* start *
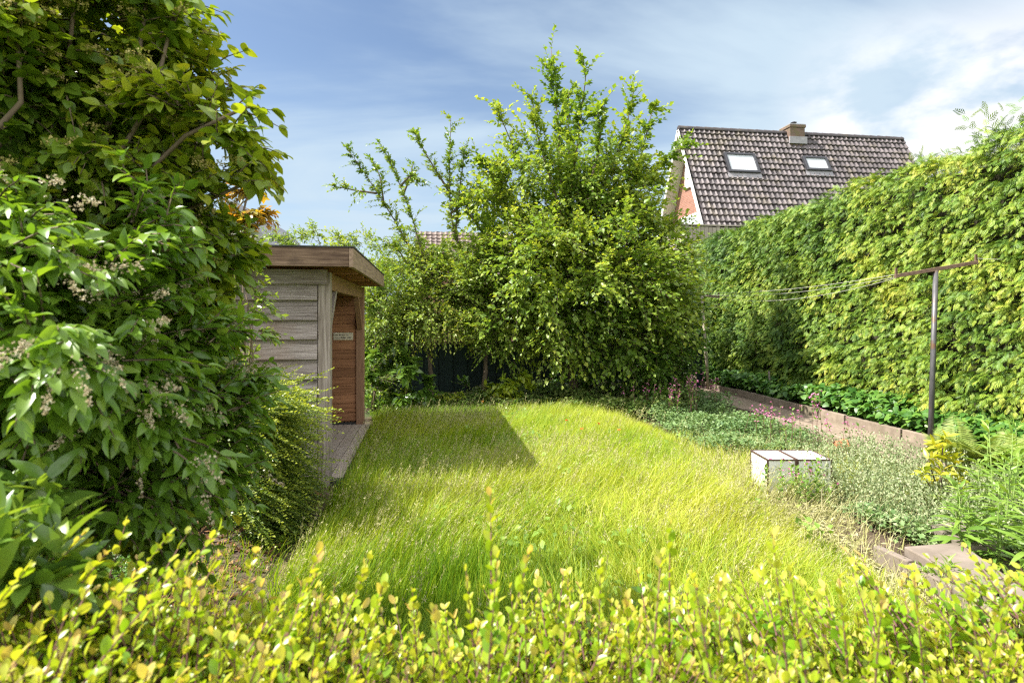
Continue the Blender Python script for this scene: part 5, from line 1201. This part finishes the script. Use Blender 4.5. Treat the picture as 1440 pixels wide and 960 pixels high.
# lilies by the right edge
lil = [((1362, 790), 4, .05, .36, .48, 'short lily stems in front of the shaded slab'), ((1385, 800), 3, .05, .26, .36, 'lowest lily stems growing against the pale slab'), ((1418, 770), 6, .09, .62, .80, 'tallest clump of lily stems at the right edge'), ((1432, 815), 5, .07, .4, .58, 'lily stems at the right edge in front of the tallest clump'),
       ((1395, 740), 4, .07, .42, .56, 'lily stems between the yellow-leaved shrub and the tall clump'), ((1448, 745), 5, .1, .6, .8, 'lily stems half out of view behind the tallest clump')]
for (px, py), n, r, h0, h1, lab in lil:
    stem_plant('lily', G(px, py, .04), lab, 'plant', stems_(n, r, h0, h1, .06), 30, .135, M['lily_leaf'], tpl_big(.085, .02, .45, (.2, .5, .8)), 1.25, .15, None, 'lily stems at the right edge', tint=(.45, .2), srad=.005)
for (px, py), lab in (((1298, 830), 'spiky seedling by the edging slab, nearer the lawn'), ((1345, 845), 'spiky seedlings hiding the middle edging slab'), ((1385, 870), 'spiky seedlings at the near end of the edging slabs')):
    stem_plant('seedling', G(px, py, .0), lab, 'plant', stems_(5, .05, .12, .24, .12), 20, .06, M['lily_leaf'], LN, 1.0, .1, None, 'spiky seedlings by the slabs', srad=.002)
# ferns
def fern(base, label, n, Lf):
    base = np.array(base, float); root = empty('fern', base, label, 'fern', 'ferns below the ivy'); b = MB(); P = []; Dd = []; N = []; S = []
    for k in range(n):
        a = k / n * 6.28 + rng.normal(0, .25); hz_ = np.array([math.cos(a), math.sin(a), 0]); l = Lf * rng.uniform(.75, 1.15); tilt = rng.uniform(.45, .9); pts = []
        for i in range(15):
            t = i / 14; pts.append(base + hz_ * l * tilt * (t + .25 * t * t) * .85 + UP * l * (1.05 * t - .62 * tilt * t * t))
        b.tube(pts, list(np.linspace(.004, .001, 15)), 4)
        sd = np.cross(hz_, UP); q, _ = resample(pts, 34)
        for i in range(3, 33):
            t = i / 33; pl = l * .24 * math.sin(pi * min(1, t * .9 + .12)) ** .8 + .008; tg = unit(q[min(i + 1, 33)] - q[i - 1])
            for s in (-1, 1): P.append(q[i]); Dd.append(sd * s + tg * .45 - UP * .1); N.append(np.cross(sd, tg)); S.append(pl)
    b.build('stalks', M['green_stem'], root); N = np.array(N); N[N[:, 2] < 0] *= -1
    put_leaves('fronds', np.array(P), np.array(Dd), N + rng.normal(0, .15, N.shape), np.array(S), tn(len(P), .2, 1), tpl_mid(.10, .02, .2, .3), M['fern_leaf'], root)
for px, py, lab, n, l in ((1352, 668, 'pale green fern just right of the near clothes post', 12, .66), (1392, 672, 'middle fern of the row below the ivy', 12, .62), (1432, 676, 'fern at the right edge below the ivy', 12, .62), (1378, 700, 'small low fern behind the yellow-leaved shrub', 9, .34), (1300, 715, 'small fern tucked left of the yellow-leaved shrub', 8, .26)):
    fern(G(px, py, .02), lab, n, l)
# yellow-leaved shrub
bs = G(1331, 716, .02); yr_ = empty('golden_shrub', bs, 'small bright yellow-leaved shrub in front of the near clothes post', 'shrub'); Dy = float(bs @ FW)
tips = [W(px, py, Dy + d) for px, py, d in ((1318, 632, 0), (1305, 645, -.1), (1330, 645, .1), (1300, 672, -.1), (1322, 668, -.15), (1345, 655, .05), (1352, 668, .1), (1312, 684, .1), (1340, 680, -.1), (1326, 622, .1))]
woody(yr_, M['bark'], [[bs, (bs * .55 + t_ * .45) + rng.normal(0, .012, 3), t_] for t_ in tips], [(.009, .004)] * len(tips))
O = np.array(tips); D = unit(UP * .8 + rng.normal(0, .35, O.shape)); P, Dd, N, S, t, ti = twig_leaves(O, D, .07, 14, .10, ang=1.3, flat=1, droop=.1, sag=0, sj=.2)
put_leaves('foliage', P, Dd, N, S, np.clip(.5 + .25 * rng.normal(0, 1, len(P)), 0, 1), tpl_big(.19, .05, .25), M['gold_leaf'], yr_, smooth=True)
# short wooden peg in the ivy
pg = G(1083, 553, .12); b = MB(); b.tube([pg, pg + UP * .42 + RT * -.02], [.02, .016], 8); tag(b.build('wooden_stake', M['post_wood']), 'short pale wooden stake standing in the ivy under the hedge', 'stake')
* end *
> [YOUR TASK] Give back every line exactly as it stands, pictures excluded.

> [RESULT]
Continue the Blender Python script for this scene: part 5, from line 1201. This part finishes the script. Use Blender 4.5. Treat the picture as 1440 pixels wide and 960 pixels high.
# lilies by the right edge
lil = [((1362, 790), 4, .05, .36, .48, 'short lily stems in front of the shaded slab'), ((1385, 800), 3, .05, .26, .36, 'lowest lily stems growing against the pale slab'), ((1418, 770), 6, .09, .62, .80, 'tallest clump of lily stems at the right edge'), ((1432, 815), 5, .07, .4, .58, 'lily stems at the right edge in front of the tallest clump'),
       ((1395, 740), 4, .07, .42, .56, 'lily stems between the yellow-leaved shrub and the tall clump'), ((1448, 745), 5, .1, .6, .8, 'lily stems half out of view behind the tallest clump')]
for (px, py), n, r, h0, h1, lab in lil:
    stem_plant('lily', G(px, py, .04), lab, 'plant', stems_(n, r, h0, h1, .06), 30, .135, M['lily_leaf'], tpl_big(.085, .02, .45, (.2, .5, .8)), 1.25, .15, None, 'lily stems at the right edge', tint=(.45, .2), srad=.005)
for (px, py), lab in (((1298, 830), 'spiky seedling by the edging slab, nearer the lawn'), ((1345, 845), 'spiky seedlings hiding the middle edging slab'), ((1385, 870), 'spiky seedlings at the near end of the edging slabs')):
    stem_plant('seedling', G(px, py, .0), lab, 'plant', stems_(5, .05, .12, .24, .12), 20, .06, M['lily_leaf'], LN, 1.0, .1, None, 'spiky seedlings by the slabs', srad=.002)
# ferns
def fern(base, label, n, Lf):
    base = np.array(base, float); root = empty('fern', base, label, 'fern', 'ferns below the ivy'); b = MB(); P = []; Dd = []; N = []; S = []
    for k in range(n):
        a = k / n * 6.28 + rng.normal(0, .25); hz_ = np.array([math.cos(a), math.sin(a), 0]); l = Lf * rng.uniform(.75, 1.15); tilt = rng.uniform(.45, .9); pts = []
        for i in range(15):
            t = i / 14; pts.append(base + hz_ * l * tilt * (t + .25 * t * t) * .85 + UP * l * (1.05 * t - .62 * tilt * t * t))
        b.tube(pts, list(np.linspace(.004, .001, 15)), 4)
        sd = np.cross(hz_, UP); q, _ = resample(pts, 34)
        for i in range(3, 33):
            t = i / 33; pl = l * .24 * math.sin(pi * min(1, t * .9 + .12)) ** .8 + .008; tg = unit(q[min(i + 1, 33)] - q[i - 1])
            for s in (-1, 1): P.append(q[i]); Dd.append(sd * s + tg * .45 - UP * .1); N.append(np.cross(sd, tg)); S.append(pl)
    b.build('stalks', M['green_stem'], root); N = np.array(N); N[N[:, 2] < 0] *= -1
    put_leaves('fronds', np.array(P), np.array(Dd), N + rng.normal(0, .15, N.shape), np.array(S), tn(len(P), .2, 1), tpl_mid(.10, .02, .2, .3), M['fern_leaf'], root)
for px, py, lab, n, l in ((1352, 668, 'pale green fern just right of the near clothes post', 12, .66), (1392, 672, 'middle fern of the row below the ivy', 12, .62), (1432, 676, 'fern at the right edge below the ivy', 12, .62), (1378, 700, 'small low fern behind the yellow-leaved shrub', 9, .34), (1300, 715, 'small fern tucked left of the yellow-leaved shrub', 8, .26)):
    fern(G(px, py, .02), lab, n, l)
# yellow-leaved shrub
bs = G(1331, 716, .02); yr_ = empty('golden_shrub', bs, 'small bright yellow-leaved shrub in front of the near clothes post', 'shrub'); Dy = float(bs @ FW)
tips = [W(px, py, Dy + d) for px, py, d in ((1318, 632, 0), (1305, 645, -.1), (1330, 645, .1), (1300, 672, -.1), (1322, 668, -.15), (1345, 655, .05), (1352, 668, .1), (1312, 684, .1), (1340, 680, -.1), (1326, 622, .1))]
woody(yr_, M['bark'], [[bs, (bs * .55 + t_ * .45) + rng.normal(0, .012, 3), t_] for t_ in tips], [(.009, .004)] * len(tips))
O = np.array(tips); D = unit(UP * .8 + rng.normal(0, .35, O.shape)); P, Dd, N, S, t, ti = twig_leaves(O, D, .07, 14, .10, ang=1.3, flat=1, droop=.1, sag=0, sj=.2)
put_leaves('foliage', P, Dd, N, S, np.clip(.5 + .25 * rng.normal(0, 1, len(P)), 0, 1), tpl_big(.19, .05, .25), M['gold_leaf'], yr_, smooth=True)
# short wooden peg in the ivy
pg = G(1083, 553, .12); b = MB(); b.tube([pg, pg + UP * .42 + RT * -.02], [.02, .016], 8); tag(b.build('wooden_stake', M['post_wood']), 'short pale wooden stake standing in the ivy under the hedge', 'stake')